The shipping industry’s investment in reaching carbon net zero has been understood in a new report launched by BCG today: ‘Decarbonization and Willingness to Pay (WtP) in the Global Shipping Industry’.
The key finding shows that despite global economic and geopolitical challenges, urgency to address climate issues in the sector have grown. Those surveyed highlighted that +80% of them were willing to pay a premium for zero-carbon shipping, growth from ~70% a year ago. The average premium amounts to 3%, a Year-on-Year increase of ~30% that amounts to ~$10-$20 billion in extra revenue for the sector. A further 65% surveyed highlighted that they would be willing to pay an increased premium in future.
The survey found that regulation remains the most common driver for a WtP premium, but end-customer demand is increasingly playing a role (2021: 29%, 2022: 34%). Further there is increasing consensus that shipping customers stand to gain competitive advantage by using carbon-neutral shipping (2021: 59%, 2022: 63%).
Despite significant development over the past year, accompanied by growing support for zero-carbon shipping, a WtP premium of 3% is still not enough to fund decarbonization by 2050, this would require a premium of between 10% to 15%.
It is increasingly clear that consumer demand and behaviour is vital to closing the gap in the shipping industry. Sustainability awareness among consumers is roughly 80%, with about 70% willing to pay a small premium (5%) for sustainable consumer products (Maersk Mc-Kinney Moller Center for Zero Carbon Shipping).
Fortunately, decarbonizing the value chain for many consumer products costs less than 5%, meaning there is potential to utilize consumer demand to close the gap between today’s 3% WtP premium and the required 10%-15% among shipping customers.
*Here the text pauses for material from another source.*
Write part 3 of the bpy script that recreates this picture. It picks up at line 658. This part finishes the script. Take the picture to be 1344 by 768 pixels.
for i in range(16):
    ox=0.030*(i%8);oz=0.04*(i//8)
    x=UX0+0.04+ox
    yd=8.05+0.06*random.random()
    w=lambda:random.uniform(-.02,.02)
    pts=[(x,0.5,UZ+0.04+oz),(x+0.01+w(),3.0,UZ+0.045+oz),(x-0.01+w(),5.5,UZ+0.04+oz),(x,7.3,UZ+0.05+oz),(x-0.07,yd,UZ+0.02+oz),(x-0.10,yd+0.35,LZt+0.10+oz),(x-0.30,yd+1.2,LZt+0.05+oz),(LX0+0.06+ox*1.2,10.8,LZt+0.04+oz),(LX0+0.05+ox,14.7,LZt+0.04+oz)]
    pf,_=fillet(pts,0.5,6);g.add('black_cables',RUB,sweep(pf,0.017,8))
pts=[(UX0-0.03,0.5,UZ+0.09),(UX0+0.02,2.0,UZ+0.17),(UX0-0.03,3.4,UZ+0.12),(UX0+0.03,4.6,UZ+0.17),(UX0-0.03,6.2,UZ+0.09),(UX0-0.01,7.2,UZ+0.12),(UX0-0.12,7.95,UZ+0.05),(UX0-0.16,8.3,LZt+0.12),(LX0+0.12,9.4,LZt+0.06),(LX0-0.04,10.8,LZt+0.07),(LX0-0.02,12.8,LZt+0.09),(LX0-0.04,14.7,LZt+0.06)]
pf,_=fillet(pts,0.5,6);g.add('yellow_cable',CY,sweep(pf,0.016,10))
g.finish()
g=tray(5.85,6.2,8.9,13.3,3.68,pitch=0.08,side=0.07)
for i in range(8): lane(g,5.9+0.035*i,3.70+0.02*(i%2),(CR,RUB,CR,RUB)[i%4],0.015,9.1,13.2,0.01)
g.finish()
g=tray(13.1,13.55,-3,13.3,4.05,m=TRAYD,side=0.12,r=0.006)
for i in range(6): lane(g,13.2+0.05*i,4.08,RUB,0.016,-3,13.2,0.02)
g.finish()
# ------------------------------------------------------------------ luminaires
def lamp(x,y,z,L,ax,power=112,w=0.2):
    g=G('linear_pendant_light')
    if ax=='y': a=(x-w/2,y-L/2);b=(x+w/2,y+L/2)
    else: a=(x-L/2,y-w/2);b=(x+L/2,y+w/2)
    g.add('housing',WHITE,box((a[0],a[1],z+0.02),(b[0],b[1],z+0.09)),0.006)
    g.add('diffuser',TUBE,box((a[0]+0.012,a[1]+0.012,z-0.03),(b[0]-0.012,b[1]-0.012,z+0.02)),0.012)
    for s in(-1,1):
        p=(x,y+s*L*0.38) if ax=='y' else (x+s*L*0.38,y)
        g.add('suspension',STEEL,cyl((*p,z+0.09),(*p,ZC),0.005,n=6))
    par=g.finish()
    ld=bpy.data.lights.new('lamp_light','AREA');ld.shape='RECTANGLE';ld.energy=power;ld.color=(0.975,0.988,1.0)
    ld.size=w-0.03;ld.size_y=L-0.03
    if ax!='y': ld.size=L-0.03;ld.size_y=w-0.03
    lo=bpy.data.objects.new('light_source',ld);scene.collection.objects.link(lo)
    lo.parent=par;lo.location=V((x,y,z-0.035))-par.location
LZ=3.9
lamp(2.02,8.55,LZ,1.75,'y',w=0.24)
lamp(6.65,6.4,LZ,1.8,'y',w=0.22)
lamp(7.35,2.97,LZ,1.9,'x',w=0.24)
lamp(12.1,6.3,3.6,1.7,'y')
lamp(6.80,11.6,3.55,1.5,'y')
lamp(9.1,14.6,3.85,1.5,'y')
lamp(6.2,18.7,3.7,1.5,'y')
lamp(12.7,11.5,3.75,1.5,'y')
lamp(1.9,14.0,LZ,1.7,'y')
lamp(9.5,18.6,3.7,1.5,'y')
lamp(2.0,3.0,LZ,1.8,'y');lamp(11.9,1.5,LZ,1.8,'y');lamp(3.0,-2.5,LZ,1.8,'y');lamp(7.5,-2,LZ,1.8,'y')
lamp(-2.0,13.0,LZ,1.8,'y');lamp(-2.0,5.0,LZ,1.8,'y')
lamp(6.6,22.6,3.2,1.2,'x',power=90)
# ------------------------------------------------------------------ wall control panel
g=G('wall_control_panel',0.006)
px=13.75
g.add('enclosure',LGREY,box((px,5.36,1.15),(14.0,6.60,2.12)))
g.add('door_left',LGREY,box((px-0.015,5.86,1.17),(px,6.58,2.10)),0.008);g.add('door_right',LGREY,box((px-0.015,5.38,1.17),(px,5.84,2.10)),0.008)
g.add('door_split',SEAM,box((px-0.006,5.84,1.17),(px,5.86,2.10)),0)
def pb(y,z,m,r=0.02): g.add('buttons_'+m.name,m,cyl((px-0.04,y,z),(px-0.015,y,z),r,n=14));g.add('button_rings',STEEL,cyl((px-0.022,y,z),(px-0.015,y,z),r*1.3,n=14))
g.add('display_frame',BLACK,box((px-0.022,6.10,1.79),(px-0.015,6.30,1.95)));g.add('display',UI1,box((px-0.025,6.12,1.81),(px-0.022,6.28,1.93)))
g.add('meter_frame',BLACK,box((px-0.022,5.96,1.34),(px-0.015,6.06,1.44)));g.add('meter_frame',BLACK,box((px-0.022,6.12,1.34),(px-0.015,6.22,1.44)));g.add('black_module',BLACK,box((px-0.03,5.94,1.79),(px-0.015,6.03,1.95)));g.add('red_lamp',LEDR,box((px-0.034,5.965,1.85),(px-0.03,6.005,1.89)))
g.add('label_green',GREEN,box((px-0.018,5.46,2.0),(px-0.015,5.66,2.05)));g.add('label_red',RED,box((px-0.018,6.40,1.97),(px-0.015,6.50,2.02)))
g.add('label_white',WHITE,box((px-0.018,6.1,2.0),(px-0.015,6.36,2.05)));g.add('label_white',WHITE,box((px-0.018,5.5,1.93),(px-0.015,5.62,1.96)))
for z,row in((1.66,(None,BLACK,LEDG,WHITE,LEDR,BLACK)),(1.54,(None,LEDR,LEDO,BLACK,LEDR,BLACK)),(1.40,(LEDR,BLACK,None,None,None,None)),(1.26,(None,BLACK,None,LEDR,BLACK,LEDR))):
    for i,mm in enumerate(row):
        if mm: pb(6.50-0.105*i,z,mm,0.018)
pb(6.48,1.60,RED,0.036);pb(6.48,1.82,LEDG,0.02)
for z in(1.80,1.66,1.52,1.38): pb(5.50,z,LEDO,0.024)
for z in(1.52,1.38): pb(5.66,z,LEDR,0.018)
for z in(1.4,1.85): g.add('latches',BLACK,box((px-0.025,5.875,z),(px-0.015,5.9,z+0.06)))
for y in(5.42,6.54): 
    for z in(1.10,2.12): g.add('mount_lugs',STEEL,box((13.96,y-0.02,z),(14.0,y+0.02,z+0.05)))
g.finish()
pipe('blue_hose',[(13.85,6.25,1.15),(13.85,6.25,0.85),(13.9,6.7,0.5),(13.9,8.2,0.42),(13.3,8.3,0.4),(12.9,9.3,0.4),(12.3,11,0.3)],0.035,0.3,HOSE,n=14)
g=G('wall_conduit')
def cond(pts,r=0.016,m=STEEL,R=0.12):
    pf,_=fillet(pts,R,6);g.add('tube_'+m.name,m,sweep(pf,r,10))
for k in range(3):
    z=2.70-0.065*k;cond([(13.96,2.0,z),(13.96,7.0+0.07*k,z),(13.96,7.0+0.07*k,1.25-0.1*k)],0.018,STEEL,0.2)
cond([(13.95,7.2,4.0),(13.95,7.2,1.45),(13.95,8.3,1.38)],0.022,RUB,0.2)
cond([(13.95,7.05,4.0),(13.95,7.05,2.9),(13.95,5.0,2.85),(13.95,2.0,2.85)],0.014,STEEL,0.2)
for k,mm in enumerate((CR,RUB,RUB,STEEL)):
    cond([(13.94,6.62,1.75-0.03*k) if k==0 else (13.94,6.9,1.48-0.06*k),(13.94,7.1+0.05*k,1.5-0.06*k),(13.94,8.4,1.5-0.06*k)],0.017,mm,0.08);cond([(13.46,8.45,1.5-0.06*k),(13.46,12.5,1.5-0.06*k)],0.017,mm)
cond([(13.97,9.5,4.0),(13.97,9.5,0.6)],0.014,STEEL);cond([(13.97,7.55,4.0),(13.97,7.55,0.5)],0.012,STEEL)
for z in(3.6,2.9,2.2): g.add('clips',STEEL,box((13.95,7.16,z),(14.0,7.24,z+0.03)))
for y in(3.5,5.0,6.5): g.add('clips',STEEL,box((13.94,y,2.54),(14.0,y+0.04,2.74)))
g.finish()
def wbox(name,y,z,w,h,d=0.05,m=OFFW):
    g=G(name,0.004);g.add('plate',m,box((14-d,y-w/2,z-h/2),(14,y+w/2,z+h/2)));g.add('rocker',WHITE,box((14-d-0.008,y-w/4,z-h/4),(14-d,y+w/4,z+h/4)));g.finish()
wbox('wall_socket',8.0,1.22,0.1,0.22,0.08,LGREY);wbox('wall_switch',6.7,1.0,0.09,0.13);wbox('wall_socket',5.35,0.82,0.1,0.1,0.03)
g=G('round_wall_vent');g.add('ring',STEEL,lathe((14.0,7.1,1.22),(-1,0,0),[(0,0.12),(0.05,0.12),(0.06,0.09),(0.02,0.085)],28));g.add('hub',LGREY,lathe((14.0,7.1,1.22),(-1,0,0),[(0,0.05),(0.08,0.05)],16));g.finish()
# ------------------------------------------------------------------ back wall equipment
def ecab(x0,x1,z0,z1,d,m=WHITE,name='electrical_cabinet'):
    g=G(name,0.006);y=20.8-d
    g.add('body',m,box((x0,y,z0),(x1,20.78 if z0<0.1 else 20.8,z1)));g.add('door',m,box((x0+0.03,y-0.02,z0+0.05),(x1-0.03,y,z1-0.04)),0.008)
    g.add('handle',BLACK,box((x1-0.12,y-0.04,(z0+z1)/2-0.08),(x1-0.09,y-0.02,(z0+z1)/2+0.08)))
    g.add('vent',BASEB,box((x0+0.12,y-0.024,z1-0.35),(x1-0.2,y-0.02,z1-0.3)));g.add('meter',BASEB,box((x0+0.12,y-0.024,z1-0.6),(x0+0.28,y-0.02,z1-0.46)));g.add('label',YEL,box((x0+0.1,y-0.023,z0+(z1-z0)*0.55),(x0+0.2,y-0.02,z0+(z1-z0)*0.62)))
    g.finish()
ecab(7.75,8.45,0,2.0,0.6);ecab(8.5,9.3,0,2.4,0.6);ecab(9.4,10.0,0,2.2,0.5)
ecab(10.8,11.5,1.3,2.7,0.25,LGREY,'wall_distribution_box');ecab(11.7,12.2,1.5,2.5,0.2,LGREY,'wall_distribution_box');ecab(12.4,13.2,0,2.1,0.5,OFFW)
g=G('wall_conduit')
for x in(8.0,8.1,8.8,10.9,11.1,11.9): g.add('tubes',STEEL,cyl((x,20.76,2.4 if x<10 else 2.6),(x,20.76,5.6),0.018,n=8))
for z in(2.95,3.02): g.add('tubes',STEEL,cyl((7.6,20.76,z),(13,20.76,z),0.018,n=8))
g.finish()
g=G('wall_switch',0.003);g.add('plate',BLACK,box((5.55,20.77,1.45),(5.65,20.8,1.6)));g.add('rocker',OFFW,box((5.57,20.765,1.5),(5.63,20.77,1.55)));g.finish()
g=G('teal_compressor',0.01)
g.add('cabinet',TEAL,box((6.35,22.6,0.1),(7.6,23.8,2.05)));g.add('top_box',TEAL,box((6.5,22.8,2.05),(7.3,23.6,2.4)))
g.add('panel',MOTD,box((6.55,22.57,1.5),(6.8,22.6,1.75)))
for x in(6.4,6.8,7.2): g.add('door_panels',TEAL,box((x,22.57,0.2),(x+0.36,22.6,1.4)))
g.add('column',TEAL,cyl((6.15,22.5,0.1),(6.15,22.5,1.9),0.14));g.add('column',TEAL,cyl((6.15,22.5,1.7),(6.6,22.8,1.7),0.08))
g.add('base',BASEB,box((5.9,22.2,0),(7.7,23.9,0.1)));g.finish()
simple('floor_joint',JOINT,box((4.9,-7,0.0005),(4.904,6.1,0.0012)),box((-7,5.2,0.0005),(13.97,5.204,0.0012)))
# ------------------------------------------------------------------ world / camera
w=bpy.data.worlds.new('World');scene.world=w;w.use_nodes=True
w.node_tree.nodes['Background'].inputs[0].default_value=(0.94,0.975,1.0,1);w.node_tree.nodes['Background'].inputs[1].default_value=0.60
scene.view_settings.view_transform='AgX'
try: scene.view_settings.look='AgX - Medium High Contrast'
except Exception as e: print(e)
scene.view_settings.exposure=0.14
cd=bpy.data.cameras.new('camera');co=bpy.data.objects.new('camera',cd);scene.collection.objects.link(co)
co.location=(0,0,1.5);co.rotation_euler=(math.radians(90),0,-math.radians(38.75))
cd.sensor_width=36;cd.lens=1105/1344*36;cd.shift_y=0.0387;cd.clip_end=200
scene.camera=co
Solutions to accelerate this process are already in the landscape. While policymakers hold legislative levers (e.g., carbon taxes), other categories of players, such as shipping companies, shipping customers, and financial institutions, must also act.
Speaking on the report findings, Peter Jameson, Partner Infrastructure, Cities & Transport, BCG, said:
“The findings from this year’s report show great promise, with the share of customers willing to pay a premium 10% higher than in 2021. While the industry is undoubtedly moving in the right direction, there is plenty still to do. Policy makers hold levers like carbon taxes, while end consumers can be activated to help pay for decarbonization through small increases to everyday purchases.
“Failure to act will mean the 10-15% premium needed to fund decarbonization now will not be achieved for another five years. We must be intentional today to meet the goals for 2050.”
The report, which surveyed 125 major shipping players from around the globe in September 2022, builds on the original survey, published in June 2021.